The movement was known for their opinion forays into subjects like minimum wage, maternal benefits, provident fund benefits, rural landlessness, adequate housing etc. Due to his continued lobbying for workers rights, Fr. Pillai was invited to sit on the Jennings Commission of 1944 which later resulted in the establishment of the National Provident Fund.

But Fr. Pillai, despite his deep belief in equality, steered clear from communism, and in fact was a vociferous critic of that line of political thinking.

It is often said, especially by 'old boys' of the school who were fortunate enough to pass through its portals at this point in history, that St. Josephs College was indeed privileged to have two splendid Rectors in succession. One was Le Goc and then Peter of Alcantara Pillai. Between these two great men, the school flourished as a leading institution for academic achievement and overall excellence.

At a time university education was restricted to Peradeniya, Fr.

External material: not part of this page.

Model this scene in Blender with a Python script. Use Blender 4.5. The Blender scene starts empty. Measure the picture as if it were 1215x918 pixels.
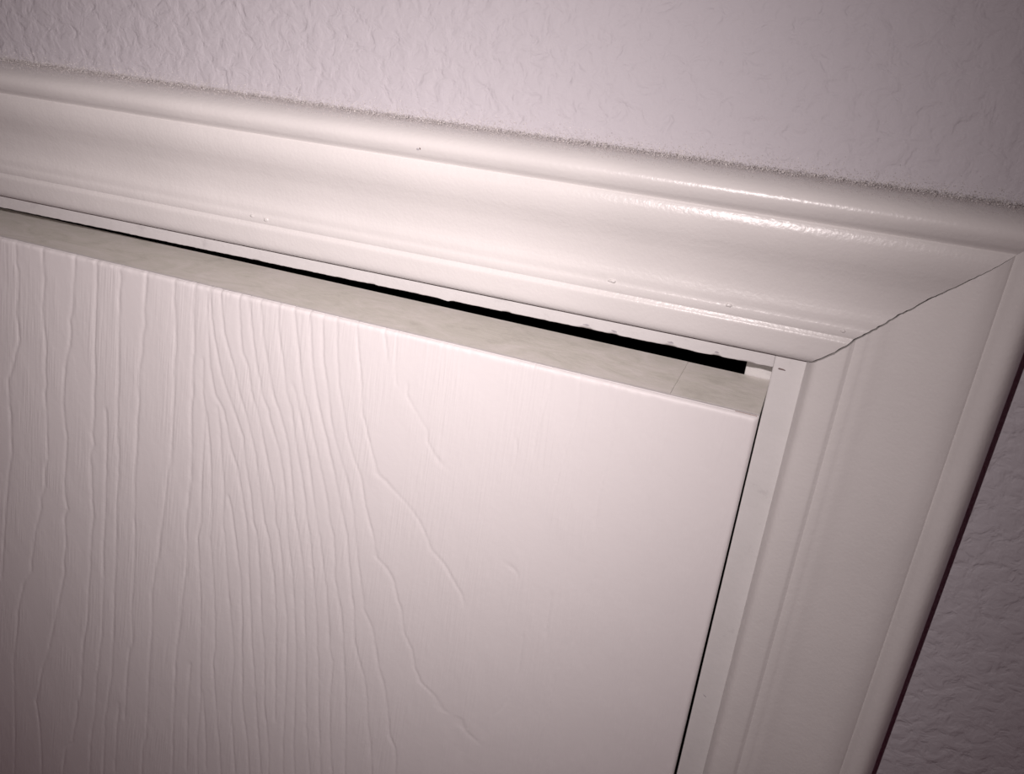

Pillai lobbied for external examinations with the then Minister of Education, and secured the right to set up an external university college where young people can attend lectures while working or part-time. Thus the famed Aquinas College was born.

The original buildings belonged to a defunct Catholic seminary, and here Fr. Pillai built the country's first external University College, upholding the high academic standards demanded of examiners in Peradeniya as well as London.

Fr. Pillai would certainly be happy to know that his name is immortalized not through a monument, but through a scholarship fund for underprivileged university students. The Fr. Peter Pillai Memorial Scholarship Fund had humble beginnings a few years after the death of the great priest in 1964.

But today the group of loyalists, both lay and clergy, who run the project in the name of their beloved guru, support 10 or more students every year chosen from applicants island wide, irrespective of religion, race or caste.

Through these scholars, Fr. Pillai's name passes on to another generation- to young people who have never seen him at his legendary best, but will give thanks to his name as they steer through the portals of higher education, which he himself priced so dear.